Часов в 6 вечера полк выстроился на деревянной набережной. Здесь стояла баржа громадных размеров. Подошли юнкера-константиновцы[142]. Вероятно, поедем на этой барже. Баржа «Чайка» громадных размеров, вся железная, плоскодонная.

Полк выстроился в каре. Посреди поставили аналой. Священник, отец Солофненка, и церковник Ив. Николаев, бывший шофер, уже дожидались здесь. Ждали начальника дивизии. Солнце уже заходило. Был теплый тихий июльский вечер. Волны слабо плескались о борта баржи и деревянной пристани. Люди стояли, тихо переговариваясь. Все с винтовками, сумками, скатками. Пулеметчики с пулеметами. Настроение у меня неважное. Как ни было плохо в Катерлезе, но сейчас бы лучше сидеть там, ходить опять на аэродром, бегать по линии, стеречь абрикосы соседа. В вышине парил большевицкий аэроплан. Вдали послышался гул автомобиля.

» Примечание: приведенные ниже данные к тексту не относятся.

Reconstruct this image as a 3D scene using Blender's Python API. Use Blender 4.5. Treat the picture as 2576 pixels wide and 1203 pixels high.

– Начальник дивизии! – понеслось по рядам.

– Полк, смирно! Равнение направо и налево! – раздалась команда командира полка. Стало тихо. Минута ожидания. Все притаили дыхание. Но оказалось, это был не начдив.

– Полк, оправиться!

Началось молебствие. Священник сказал речь, что настала минута послужить Родине и сразиться с коварным врагом, который, захватив святыни московские, торжествует там.

– Нас мало! – сказал он. – Но мы правы, а мы знаем, что не в силе Бог, а в правде!

Он окропил нас святой водой, пошел на баржу и там все окропил.

Началась погрузка. Около трех тысяч село на баржу. Теснота страшная. Едва-едва можно сесть, скорчившись, а лечь нельзя никак. Пройти тоже невозможно. Оружие и амуницию бросили в трюм, и на них тоже сидят, как сельди в бочке. Но говорят, что сейчас будет перегрузка на пароход. Обозы и все хозяйство наше на пароходе «Амвросий», там часть команды, Шапарев, чиновник Щетковский, писарь Капустян и другие, а здесь нас человек 10 с катушками, шестами и аппаратами. Подходит катер и берет нас на буксир. Заработала машина, и мы медленно отделились от берега. С пристани собравшиеся жители машут платками, некоторые крестят. Какой-то солдат заметался на пристани. Он не успел сесть на баржу. Через три минуты он, голый, бросается в воду и плывет за нами. Катер все прибавляет ходу, солдат отстает.